Discussion in 'Panasonic Chat' started by Roger200, Mar 23, 2011.

  1. Roger200

    Roger200 New Member

    Hi Everyone,

    I have just bought a new Lumix DMC-FZ38. Whilst I can zoom in OK with the Zoom Lever, I cannot zoom back out. The lens barrel will only retract when I switch off. This therefore appears to be faulty camera...??
    Or am I doing something wrong here ??

    Can anyone please throw any light on this apparent problem before I return to the shop ?
    Thanks
     
  2. Roy5051

    Roy5051 Well-Known Member

    The zooming is probably done internally, so you may not see the lens barrel move; this happens with lots of digital compacts, unlike the old film cameras.

    Test - when looking through the viewfinder, or at the LCD screen, can you see the picture zooming?
     
  3. El_Sid

    El_Sid Well-Known Member

    Sounds like an issue with the zoom control switch. Take it back I'd say.
     
  4. Roger200

    Roger200 New Member

    Dear Roy,
    Many thanks. The lens barrel very visibly moves out to zoom in and when looking through the viewfinder or at the LCD screen, you can you see the picture zooming in. The trouble is it will not retract to zoom out unless I switch the camera off !

    Thanks again
     
  5. Roy5051

    Roy5051 Well-Known Member

    Take it back, must be faulty
     
  6. P_Stoddart

    P_Stoddart Well-Known Member

    Most of the cameras of this type work the same way. You toggle the zoom control on the shutter button one way it zoom in. You toggle the opposition it zoom out.

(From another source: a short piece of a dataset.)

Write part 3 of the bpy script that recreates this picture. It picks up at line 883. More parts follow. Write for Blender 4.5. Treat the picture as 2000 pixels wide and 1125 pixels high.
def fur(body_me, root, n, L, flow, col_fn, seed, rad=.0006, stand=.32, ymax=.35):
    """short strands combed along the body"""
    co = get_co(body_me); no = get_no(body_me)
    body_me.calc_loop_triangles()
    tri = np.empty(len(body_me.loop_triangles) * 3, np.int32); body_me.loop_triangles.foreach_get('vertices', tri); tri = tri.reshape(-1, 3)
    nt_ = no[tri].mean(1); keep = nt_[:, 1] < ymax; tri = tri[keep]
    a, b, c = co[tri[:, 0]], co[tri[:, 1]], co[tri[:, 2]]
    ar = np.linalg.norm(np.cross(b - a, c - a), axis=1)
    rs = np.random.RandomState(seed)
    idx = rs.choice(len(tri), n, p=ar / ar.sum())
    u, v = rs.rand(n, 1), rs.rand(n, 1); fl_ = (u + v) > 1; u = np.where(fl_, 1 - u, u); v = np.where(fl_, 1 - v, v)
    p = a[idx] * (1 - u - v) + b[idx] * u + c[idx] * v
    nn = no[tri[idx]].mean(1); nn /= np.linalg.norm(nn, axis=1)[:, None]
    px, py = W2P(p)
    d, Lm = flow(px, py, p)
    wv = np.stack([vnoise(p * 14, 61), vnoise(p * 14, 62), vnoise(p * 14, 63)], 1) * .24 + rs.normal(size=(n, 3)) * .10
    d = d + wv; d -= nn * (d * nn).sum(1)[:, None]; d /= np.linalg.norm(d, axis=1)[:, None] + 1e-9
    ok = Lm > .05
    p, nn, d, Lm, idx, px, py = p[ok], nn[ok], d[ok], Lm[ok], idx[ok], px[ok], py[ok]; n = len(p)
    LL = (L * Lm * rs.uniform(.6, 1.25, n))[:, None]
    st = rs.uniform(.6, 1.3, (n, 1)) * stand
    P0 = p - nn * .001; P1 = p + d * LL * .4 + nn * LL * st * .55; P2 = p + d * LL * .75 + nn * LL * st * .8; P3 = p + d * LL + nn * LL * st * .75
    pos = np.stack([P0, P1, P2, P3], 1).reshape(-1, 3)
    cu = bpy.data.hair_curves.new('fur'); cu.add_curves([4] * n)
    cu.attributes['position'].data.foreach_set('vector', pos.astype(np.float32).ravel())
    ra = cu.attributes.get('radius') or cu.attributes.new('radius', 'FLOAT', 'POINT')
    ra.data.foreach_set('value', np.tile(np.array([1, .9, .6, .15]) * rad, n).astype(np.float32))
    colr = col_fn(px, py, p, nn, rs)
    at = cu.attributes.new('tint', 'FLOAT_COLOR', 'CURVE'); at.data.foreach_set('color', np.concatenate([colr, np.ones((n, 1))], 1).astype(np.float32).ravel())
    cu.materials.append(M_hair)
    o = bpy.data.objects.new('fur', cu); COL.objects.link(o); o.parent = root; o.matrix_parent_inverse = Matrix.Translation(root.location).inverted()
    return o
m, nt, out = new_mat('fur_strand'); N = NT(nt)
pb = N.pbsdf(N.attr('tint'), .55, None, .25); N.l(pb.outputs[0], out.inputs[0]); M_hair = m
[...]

    Now on this camera if you go into playback mode. The same control is suppose to allow you to zoom into a image post shot. And of cause zoom out. If that does not work as well I'd say the micro switch controling zoom signals is faulty. Therefore return ASAP for a replacement.

    You notice four symbol indicating these functions next to the control.

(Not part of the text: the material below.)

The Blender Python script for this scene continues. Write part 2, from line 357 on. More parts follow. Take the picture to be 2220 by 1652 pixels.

    W with a T then below a chess board and a eyeglass.

    The chess board indicates zoom out and browse mode. The eyeglass indicates of cause zoom in.

    Not a good show from Panasonic.
     
  7. spinno

    spinno Well-Known Member

    but if this is the only camera which is faulty out of so many how is it a bad show....if it was a common fault on all models then I might agree with you
     
  8. P_Stoddart

    P_Stoddart Well-Known Member

    Working on the basis that every camera should be tested by some QC system before even being packed up. The packaging being designed to withstand expected journey and handling by couriers etc.

    Now if this camera has failed after that it would suggest a QC problem in manufacturing. Given that all electronic product carry by law I believe a one year warranty.

    I of cause assuming that the shop who sold the item just took one from their stock pallet. Not open it up and played. It's possibly can be good practice to test the camera while still in the shop? I used to do this especially when buying secondhand stuff.

    No company in this field wants failures to reach customers. It is bad for their standing and it is costly. What happens to this faulty camera? Repair? Recycled? Landfill? This fault maybe a impossible repair. That's alot of technology to chuck out.

    I have owned a couple of Panasonics and find them very good build wise etc.
     
  9. El_Sid

    El_Sid Well-Known Member

    Unless you are someone like Alpa or Linhoff and making very small numbers of more or less bespoke cameras this will not happen. When a manufacturer is making thousands or even millions of units such time consuming expense is not feasible - the customer would not pay for it. Panasonic, in common with the vast majority of manufacturers, will be using statistical process control methodology and testing cameras on a statistically determined frequncy schedule - as will their suppliers. While this will not absolutely eliminate the possibility of faulty product it has, over the years, resulted in products with very high reliability at very reasonable prices...

    In an ideal world nothing would ever be faulty... But then in an ideal world we'd also be able to afford this... ;)
     
  10. P_Stoddart

    P_Stoddart Well-Known Member

    I did base my opinion on watching a tv programme a couple of years back showing manufacturing technique in the far east. You saw 1000s of workers testing every unit before shipping. They would have test rig to check all the functions. Maybe things have changed since. I would expect the cost of testing is added into the price. Lets say they spend 5 minutes on testing every camera at the rate of pay in some far east countries it would be a few cents or pennies depending on the currency. Even at UK wages of say £35,000 it would only add approx £2 per unit. In this kind of product sector £2 is not going to force a customer to buy a different brand. Functionality is the main concern then build and how reliable it performs. IMHO.